Muitíssimo foi o que ficou para processamento. Sobre o nosso passado recente, três imagens fortes: “perdemos o emprego e ofereceram-nos um cartão de crédito”, “os países têm uma elite – ou devem ter – que deve olhar para o mundo e deve perceber o que é que têm de fazer” e “não cuidamos do que tínhamos para oferecer”. Sobre o nosso papel no presente: “não somos úteis para quase nada” e estamos remetidos à mera função de “primeira linha de defesa do Centro europeu”, este que precisa de ganhar tempo e assim nos dá crédito para que aguentemos (um “negócio” tanto menos sério quanto os três autores do memorando de entendimento têm agendas próprias e não articuladas). Sobre o nosso futuro: o “novo consenso nacional para os próximos trinta anos” que não estamos a saber procurar perante os novos dados que a realidade nos impõe (não mais integração europeia como princípio e fim de tudo, não mais intocabilidade do Estado social, não mais municipalismo).
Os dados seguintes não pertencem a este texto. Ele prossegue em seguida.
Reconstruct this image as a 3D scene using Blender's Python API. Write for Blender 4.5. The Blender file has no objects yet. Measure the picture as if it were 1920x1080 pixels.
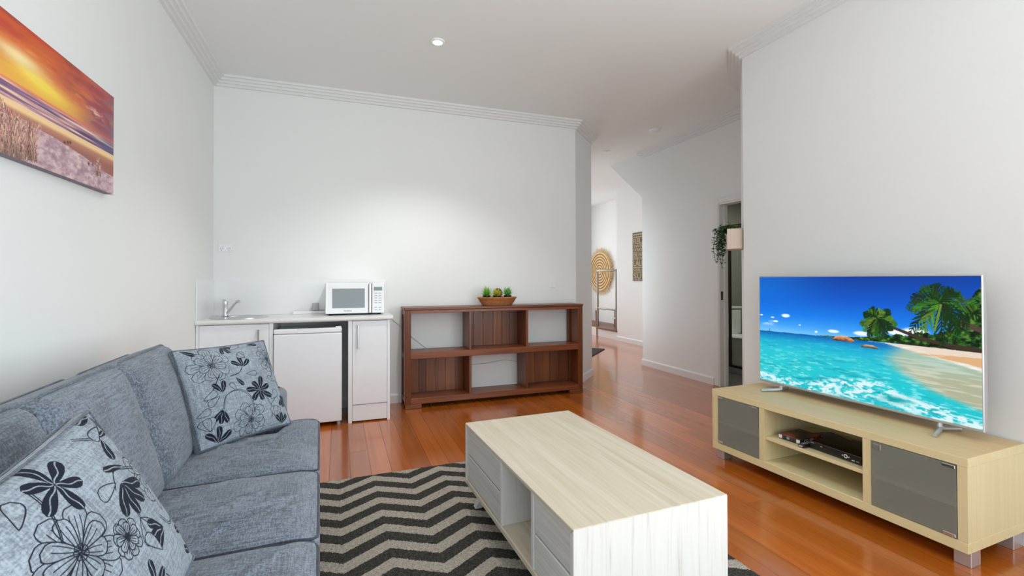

Perguntado sobre os eixos de uma tal estratégia nacional, JMFR não teve grandes cerimónias para pontuar: estarmos nos fundadores da zona de livre troca do Atlântico Norte que Obama anunciou, aproximarmo-nos dos Estados Unidos sem deixarmos a Europa, distanciarmo-nos da integração europeia sobrante (“luta pelo controlo dos restos”), tentarmos um desenvolvimento de relações bilaterais com a Alemanha e procurarmos outros amigos. Acrescentando ainda o necessário ajuste do modelo social no sentido de uma incorporação de mais mercado (“economia social de mercado”) e o papel nuclear da classe média na consecução desse desafio modernizador, por um lado, e a atração de investimento e de rendimento do exterior, por outro.
Em relação à Europa e ao Euro, JMFR deixou também vários apontamentos interessantes: da moeda única como o maior fracasso da política externa francesa (a ideia peregrina de a utilizar como forma de engaiolar os alemães e desafiar os americanos) ao seu desenho em função da enorme preocupação alemã de “não ter outros 30 anos a pagar a Europa”, do diagnóstico do que está a acontecer na Europa (“desobediência alemã aos americanos”) aos elogios a Merkel (“gratidão aos americanos e respeito pelos israelitas”).
Recusando sempre qualquer incursão no terreno da política pura e dura ou mais imediata – onde o máximo que se lhe conseguiu ouvir foi que “a ideia de austeridade não me parece ser uma ideia boa” –, JMFR acabou a responder exemplarmente a uma pergunta de Judite de Sousa sobre o que se vai passar amanhã com a alegada aprovação pelo Governo de uma estratégia de fomento industrial: “só posso desejar que o tempo esteja bom”!
Admirável participação do Doutor Félix Ribeiro. Lucidez, brilhantismo e a prova de que em Portugal ainda se sabe pensar sem estar enredado em baixa política. Fiquei rendido á clareza do seu pensamento.